5 Things the Next Generation of Xbox Kinect Should Do

Source: Microsoft

Microsoft has announced that it is continuing to innovate with the Kinect, Business Insider reports, with plans for additional upgrades next year.

Everyone expected it to kill the project after a second round of Xbox One systems hit the market without the Kinect in the box — a sign of lost faith — but the company says it plans to integrate Cortana and take it to the next level, per Business Insider.

What does the next level of Kinect look like? It’s unclear what we’ll see with the next system, but between the current version’s capabilities and the undelivered promises from two years ago, there’s a short list of things we’d like them to include in the evolution.

A lot of it starts with better integration and smarter responses.

1. Make the controls better and expand their reach

Source: Microsoft

Turning the console off and on with voice commands is a nice luxury, and a time-saver when you’re multi-tasking. It helps you change apps when someone leaves the room and get a few minutes of play in before they come back to finish watching something on Netflix.

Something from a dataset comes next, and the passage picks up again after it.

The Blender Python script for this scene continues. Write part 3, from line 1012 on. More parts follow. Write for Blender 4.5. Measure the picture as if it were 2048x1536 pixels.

But Kinect doesn’t recognize a hierarchy of users: Mom can’t turn off the console despite junior’s protests, and my roommate can switch apps because he wants to watch something on Hulu while I’m in the middle of a boss fight.

Microsoft can do better. It can also add peripheral commands: If it can turn my TV on, it can make volume control easier so I don’t have to put down a controller to make a cutscene quieter. It can use Cortana (reportedly in the works) to answer random questions for me, like a personal assistant. We expect that to happen flawlessly in the third generation.

2. Help indie game designers use them in new and interesting ways

Source: Microsoft

This is an important part of making the Kinect valuable to consumers. Game designers on the larger scale have been shying away from the Kinect, as many new buyers currently choose to get the console without the add-on. And who can blame them? The games making use of it are entirely too limited, and often not great.

But indie designers have a lot more to gain from a fun, inventive use of voice and face recognition. Imagine indie horror games that make you hold still to avoid serial killers. Kinect currently has the ability to read your pulse; imagine interrogation games that can detect how well you lie. Imagine a narrator who can tell if you laughed at a joke. Excited? So are we. Let’s make it happen.

3. Emulate split screen so I can screen look at my friends.

Source: Thinkstock

I mean one of the best things about being able to be in the same room as the people you’re playing games with is to cheat, mock them, and watch them lose their tempers and rage quit. One of the best things about Goldeneye was seeing the red wipe across the rest of the players’ screens while you survived. Let’s bring that back remotely.

Also I want to know where that loser is sitting to camp and snipe. Seriously where is he?

4. Learn the difference between talking to the Xbox and about the Xbox

Source: Thinkstock

Some things need to be perfected before launch, and contextual behavior is one of those things. This comes back to better voice control, but the point here is context. We want Kinect to think before it acts. No, I don’t want the Xbox to turn off when I say, “I can’t turn the Xbox off right now.”

I don’t want to see a menu when I tell my friends we’re watching movies on the Xbox, and I don’t want to have to unplug the connect to answer questions while streaming from Twitch. It’s an infrequent problem, but little problems like this make you frustrated with otherwise useful technology, like a car that gets great mileage but has starter problems. Games can get away with a day or two of bugs before an update, but hardware shouldn’t take weeks to work the bugs out.

5. Let a room full of people play party games with face and voice recognition

Source: Thinkstock

Source: Thinkstock

Games like Jeopardy and Dungeons and Dragons are meant to be conversational, not rigid and full of pull-down menus. There’s a time and a place for that, but it’s not sitting around the room in a circle, passing a controller around. People should be shouting, and getting excited.

Besides, there are games that require a certain amount of verbal communication. It makes sense to use controllers for things like dice rolls, or even as buzzers for game shows. But when you can say the answer to a puzzle, or speak a command, it makes the game feel less constrained, and more enjoyable.